SCOTUS to Decide if Colorado Can Force Christian Website Designer to Work with Same-Sex Couples 

Same-sex marriage cake toppers are displayed on a shelf at Fantastico on December 5, 2017
Justin Sullivan/Getty Images

The Supreme Court agreed on Tuesday to take up a case in which a Christian website designer alleges that Colorado law would force her to design wedding websites for same-sex couples in spite of her convictions. 

The case involves artist Lorie Smith, owner of graphic design firm 303 Creative LLC, and Director of the Colorado Civil Rights Division Aubrey Elenis (and several other division officials). Smith wants to expand her business to include designing wedding websites, “promoting her understanding of marriage.” She also wants to post a statement on her website “explaining that she can only speak messages consistent with her faith,” according to the cert petition. Attorneys argue that the Colorado Anti-Discrimination Act (CADA) would require her to “create custom websites celebrating same-sex marriage” and would prohibit her statement of faith. 

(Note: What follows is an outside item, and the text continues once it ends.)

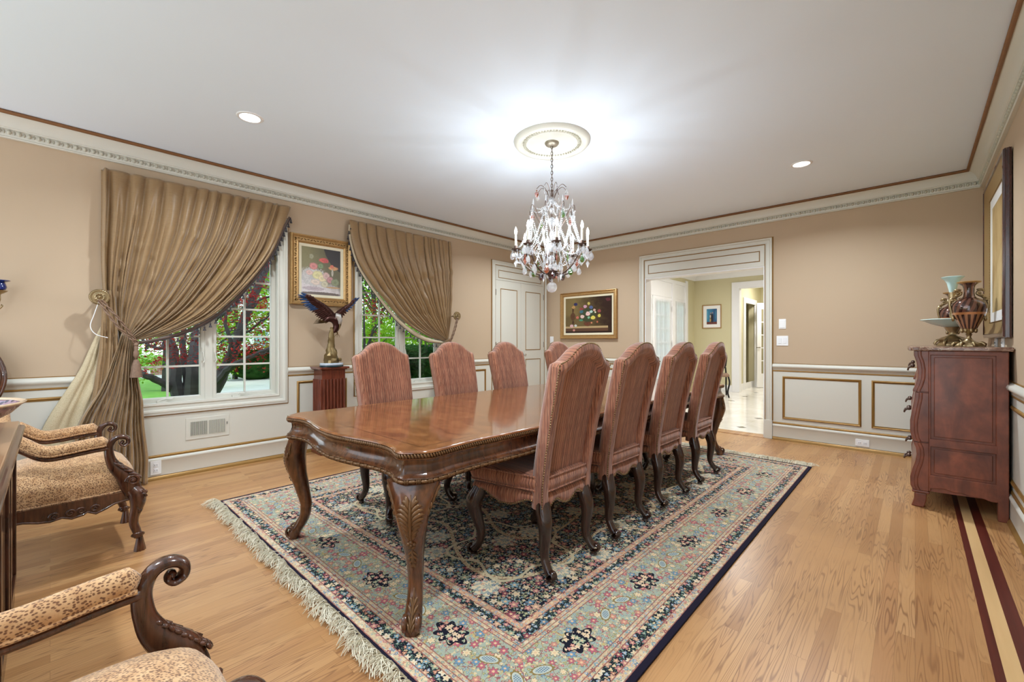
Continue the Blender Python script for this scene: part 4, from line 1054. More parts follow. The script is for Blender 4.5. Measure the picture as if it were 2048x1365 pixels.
def cab_leg(m, sx, front):
    if front:
        P = [(0.236, 0.205, 0.375), (0.246, 0.222, 0.33), (0.256, 0.236, 0.29), (0.252, 0.232, 0.24), (0.238, 0.214, 0.17), (0.232, 0.205, 0.11), (0.242, 0.220, 0.062), (0.256, 0.242, 0.036)]
        R_ = [0.036, 0.045, 0.044, 0.036, 0.027, 0.022, 0.023, 0.024]; d = Vector((0.5, 0.85, 0)).normalized()
    else:
        P = [(0.172, -0.170, 0.365), (0.176, -0.178, 0.32), (0.182, -0.192, 0.27), (0.182, -0.192, 0.21), (0.178, -0.184, 0.14), (0.180, -0.188, 0.095), (0.186, -0.212, 0.055), (0.190, -0.232, 0.036)]
        R_ = [0.034, 0.040, 0.037, 0.031, 0.025, 0.021, 0.022, 0.022]; d = Vector((0.25, -0.97, 0)).normalized()
    Q = smooth_path([(sx*p[0], p[1], p[2]) for p in P], 3); R2 = [interp(list(enumerate(R_)), i/3) for i in range(len(Q))]
    m.tube(Q, R2, 10); e = Q[-1]; dd = Vector((sx*d.x, d.y, 0)); lt = Vector((-dd.y, dd.x, 0))
    pts = [e+dd*(0.008+0.022*math.sin(k/14*1.7*PI)*(1-k/26))+Vector((0, 0, 0.006-0.020*math.cos(k/14*1.7*PI)*(1-k/26))) for k in range(15)]
    m.tube(pts, [(0.020-0.0005*k, 0.009) for k in range(15)], 7)
    m.lathe([(0.017, 0.0), (0.021, 0.004), (0.016, 0.012), (0.020, 0.022)], (e.x-dd.x*0.004, e.y-dd.y*0.004, 0), 10)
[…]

The U.S. Court of Appeals for the Tenth Circuit sided with the Colorado officials, the judges concluding that the “government may, based on content and viewpoint, force Lorie to convey messages that violate her religious beliefs and restrict her from explaining her faith,” Smith’s attorneys argue. 

“The court also upheld CADA under Employment Division v. Smith, even though CADA creates a “gerrymander” where secular artists can decline to speak but religious artists cannot, meaning the government can compel its approved messages,” the cert petition continues. 

The Tenth Circuit ruled that Smith’s “creation of wedding websites is pure speech,” and that the state law would force her to create speech she does not personally believe in. Ultimately, the federal appeals court said Colorado’s law is narrowly tailored to the state’s interest because it allows LGBTQ customers to access Smith’s services. While other businesses would likely not have an issue designing a website for same-sex couples, the court ruled that those customers “will never be able to obtain wedding related services of the same quality and nature” as the services Smith provides. 

Attorneys for Smith argued that the Tenth Circuit’s “bizarre reasoning turns free speech protections on their head.” 

“The more “unique” speech is, the more the government can compel it,” they alleged. The cert petition also cited part of the dissenting opinion from Tenth Circuit Judge Timothy Tymkovich.

“[T]he scope of the majority’s opinion is staggering,” allowing the government to “regulate the messages communicated by all artists,” he wrote.

Attorneys for Elenis filed a reply brief in late December, arguing that Smith has no legal standing because she has not actually started designing wedding websites, making her case a “pre-enforcement challenge on hypothetical facts” which “will not allow this Court to reliably analyze that exception,” the reply brief states

The state also argues that Smith’s LLC has “fail[ed] to show that it faces a credible threat of enforcement under the Act,” and that CADA is “neutral” because it was “not enacted to target any religious beliefs or practices…” 

Even though both Smith and Elenis had several legal questions for the justices, the Supreme Court agreed to answer one question in the case: “whether applying a public accommodation law to compel an artist to speak or stay silent violates the Free Speech Clause of the First Amendment.” 

The Justices agreed to take up Smith’s case just four years after they ruled in favor of Colorado baker Jack Phillips. In that case, Phillips refused to make a cake for a same-sex couple because doing so violated his Christian beliefs. However, the justices did not rule on the central question in his case: whether being made to bake a cake for a same-sex couple violated his First Amendment right to freedom of speech.

The Justices did not set a date for oral arguments, meaning the case will most likely be heard during the next session.

The case is 303 Creative LLC v. Elenis, No. 21-476 in the Supreme Court of the United States.